The religious culture becomes solely tuned into behavior modification. Discipleship is focused on a program and a set of classes more than relationship with building and growing in sonship with Father God. Children become trained to see rules as the sole focus for relating to God. Follow the rules = God is happy with you. Don’t follow the rules = God is unhappy with you and will withhold His love from you.

Christ did not die on the cross so that we would live with performance pressure all day long.

The modern church is suffering from a performance driven model that has taken over the faith culture. Each week, believers are checking their spiritual performance on their involvement in church, dedication to spiritual disciplines and checking off that they are living right.

Holiness and service for God are both Scriptural, but they are response to what you have received from God. They are not precepts to chase so that God will be happy with you and love you more. When performance based Christianity is healed, we learn to live from the love of God, not for His love. Your works flow from identity, not to try and find an identity. 

The Healing Process

Healing ourselves from the influence of performance based Christianity takes a reintroduction into who God is as our Father. His love needs to be rebuilt as the eternal foundation of our hearts.

The new learning journey is discovering and experiencing the unconditional love of God. At first, it seems too good to be true, but it is real and available to you.
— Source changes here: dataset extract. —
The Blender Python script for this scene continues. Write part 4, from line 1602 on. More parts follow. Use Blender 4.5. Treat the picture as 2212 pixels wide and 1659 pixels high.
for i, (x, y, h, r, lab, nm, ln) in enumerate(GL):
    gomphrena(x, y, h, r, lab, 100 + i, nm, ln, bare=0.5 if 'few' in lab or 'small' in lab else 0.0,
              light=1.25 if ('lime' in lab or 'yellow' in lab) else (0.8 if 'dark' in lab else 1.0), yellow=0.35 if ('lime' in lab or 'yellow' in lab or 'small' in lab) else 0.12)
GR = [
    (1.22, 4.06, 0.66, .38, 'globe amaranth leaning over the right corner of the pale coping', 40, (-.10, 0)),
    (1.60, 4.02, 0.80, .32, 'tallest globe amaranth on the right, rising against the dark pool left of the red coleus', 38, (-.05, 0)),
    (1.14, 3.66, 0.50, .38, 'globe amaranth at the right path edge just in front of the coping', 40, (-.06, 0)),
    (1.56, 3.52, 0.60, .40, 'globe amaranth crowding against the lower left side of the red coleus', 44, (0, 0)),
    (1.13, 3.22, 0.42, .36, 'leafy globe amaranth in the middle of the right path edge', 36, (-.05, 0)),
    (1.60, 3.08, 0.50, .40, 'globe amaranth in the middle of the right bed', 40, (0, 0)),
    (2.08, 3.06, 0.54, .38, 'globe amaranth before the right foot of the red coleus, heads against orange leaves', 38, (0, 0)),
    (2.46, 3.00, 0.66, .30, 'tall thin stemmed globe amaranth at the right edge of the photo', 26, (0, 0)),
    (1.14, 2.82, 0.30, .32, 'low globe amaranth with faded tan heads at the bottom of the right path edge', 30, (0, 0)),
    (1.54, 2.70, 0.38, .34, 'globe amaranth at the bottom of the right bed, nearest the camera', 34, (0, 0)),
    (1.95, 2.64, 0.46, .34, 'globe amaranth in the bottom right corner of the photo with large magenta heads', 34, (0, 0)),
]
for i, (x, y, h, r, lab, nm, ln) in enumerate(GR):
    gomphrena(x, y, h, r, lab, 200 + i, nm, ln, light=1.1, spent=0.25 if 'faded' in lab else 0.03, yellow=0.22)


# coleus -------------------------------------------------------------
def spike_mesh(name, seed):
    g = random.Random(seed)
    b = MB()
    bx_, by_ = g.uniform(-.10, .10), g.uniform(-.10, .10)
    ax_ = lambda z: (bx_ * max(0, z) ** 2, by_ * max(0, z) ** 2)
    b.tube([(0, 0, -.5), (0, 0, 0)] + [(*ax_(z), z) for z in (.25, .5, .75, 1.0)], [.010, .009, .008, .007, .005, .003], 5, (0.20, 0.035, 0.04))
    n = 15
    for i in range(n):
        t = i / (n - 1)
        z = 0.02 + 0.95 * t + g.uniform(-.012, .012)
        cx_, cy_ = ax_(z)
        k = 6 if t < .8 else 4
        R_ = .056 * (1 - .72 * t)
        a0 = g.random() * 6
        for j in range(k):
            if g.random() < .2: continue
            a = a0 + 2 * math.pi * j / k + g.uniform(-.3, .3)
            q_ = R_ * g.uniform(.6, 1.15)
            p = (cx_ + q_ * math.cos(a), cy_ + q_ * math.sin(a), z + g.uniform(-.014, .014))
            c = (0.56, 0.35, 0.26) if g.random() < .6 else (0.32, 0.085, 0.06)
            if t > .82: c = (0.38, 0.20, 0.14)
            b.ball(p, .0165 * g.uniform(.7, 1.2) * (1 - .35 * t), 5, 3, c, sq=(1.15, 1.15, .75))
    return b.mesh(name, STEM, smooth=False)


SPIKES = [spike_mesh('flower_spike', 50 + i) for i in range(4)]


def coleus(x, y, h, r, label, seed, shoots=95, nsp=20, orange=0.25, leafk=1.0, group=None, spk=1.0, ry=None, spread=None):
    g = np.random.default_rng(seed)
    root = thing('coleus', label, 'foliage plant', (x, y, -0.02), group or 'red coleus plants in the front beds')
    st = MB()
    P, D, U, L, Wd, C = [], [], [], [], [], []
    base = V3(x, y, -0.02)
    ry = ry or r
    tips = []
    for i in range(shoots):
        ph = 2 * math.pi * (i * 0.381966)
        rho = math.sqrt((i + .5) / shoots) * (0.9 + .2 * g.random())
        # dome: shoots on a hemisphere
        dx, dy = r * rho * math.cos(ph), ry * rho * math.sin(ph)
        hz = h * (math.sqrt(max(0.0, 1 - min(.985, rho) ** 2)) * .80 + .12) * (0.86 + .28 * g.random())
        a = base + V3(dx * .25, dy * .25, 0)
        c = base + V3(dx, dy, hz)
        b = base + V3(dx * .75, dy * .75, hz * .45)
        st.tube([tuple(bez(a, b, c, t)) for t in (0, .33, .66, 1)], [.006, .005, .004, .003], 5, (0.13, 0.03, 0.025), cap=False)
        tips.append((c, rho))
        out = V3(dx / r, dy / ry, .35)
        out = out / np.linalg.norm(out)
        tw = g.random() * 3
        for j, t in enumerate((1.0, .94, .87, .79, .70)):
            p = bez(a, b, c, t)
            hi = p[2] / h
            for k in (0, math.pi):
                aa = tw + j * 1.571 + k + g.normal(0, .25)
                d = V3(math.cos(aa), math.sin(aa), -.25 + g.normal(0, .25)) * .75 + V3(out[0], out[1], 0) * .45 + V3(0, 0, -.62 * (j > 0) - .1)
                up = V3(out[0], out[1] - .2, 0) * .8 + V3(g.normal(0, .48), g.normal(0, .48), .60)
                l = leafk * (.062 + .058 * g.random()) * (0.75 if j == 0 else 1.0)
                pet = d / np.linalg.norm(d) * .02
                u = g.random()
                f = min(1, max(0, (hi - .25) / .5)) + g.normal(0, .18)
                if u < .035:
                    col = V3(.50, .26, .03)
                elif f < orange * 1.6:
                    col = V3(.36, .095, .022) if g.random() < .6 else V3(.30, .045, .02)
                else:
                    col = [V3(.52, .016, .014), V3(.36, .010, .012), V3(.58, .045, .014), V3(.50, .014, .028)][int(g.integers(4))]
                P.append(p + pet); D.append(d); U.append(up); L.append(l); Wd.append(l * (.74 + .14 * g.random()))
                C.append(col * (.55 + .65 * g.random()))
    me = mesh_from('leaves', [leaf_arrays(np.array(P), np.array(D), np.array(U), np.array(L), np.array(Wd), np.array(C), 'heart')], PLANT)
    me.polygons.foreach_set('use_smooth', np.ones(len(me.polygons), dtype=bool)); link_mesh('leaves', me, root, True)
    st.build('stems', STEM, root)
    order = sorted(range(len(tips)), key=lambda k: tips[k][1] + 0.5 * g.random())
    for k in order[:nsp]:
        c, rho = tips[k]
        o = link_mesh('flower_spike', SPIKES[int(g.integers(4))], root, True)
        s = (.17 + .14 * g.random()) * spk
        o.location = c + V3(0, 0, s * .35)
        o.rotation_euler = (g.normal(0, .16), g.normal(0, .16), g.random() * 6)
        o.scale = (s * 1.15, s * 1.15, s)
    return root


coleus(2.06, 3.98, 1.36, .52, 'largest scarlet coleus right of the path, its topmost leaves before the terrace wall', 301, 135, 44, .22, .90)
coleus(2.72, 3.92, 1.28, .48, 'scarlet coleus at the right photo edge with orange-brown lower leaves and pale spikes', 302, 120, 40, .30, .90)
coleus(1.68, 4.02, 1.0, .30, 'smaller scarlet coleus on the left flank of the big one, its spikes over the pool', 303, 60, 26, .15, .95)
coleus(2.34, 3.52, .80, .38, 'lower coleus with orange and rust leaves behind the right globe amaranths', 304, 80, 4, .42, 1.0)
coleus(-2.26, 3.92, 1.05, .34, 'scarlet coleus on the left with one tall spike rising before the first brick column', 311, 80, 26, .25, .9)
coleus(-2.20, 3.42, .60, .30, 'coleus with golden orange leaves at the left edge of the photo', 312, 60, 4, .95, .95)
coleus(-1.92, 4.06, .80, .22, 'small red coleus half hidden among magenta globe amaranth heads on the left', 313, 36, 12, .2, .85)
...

Healing will also involve healing your father and mother lens, so that your references can gain a healthier perspective. How you find love, affirmation and approval needs to be rebuilt.

Most of all, healing performance based living needs an identity renovation. Who you are needs to not be based on what you do anymore.

You are called to live FROM God’s approval, not FOR His approval. He already loves you as His child. It’s time to receive that today and allow Him to heal you.

It’s time the church get back to learning what it means to receive and live in the confidence of what Jesus paid for.

From your home to your church, the transformation will occur when we start investing our lives building up who people are in their identity, loving them as God’s child.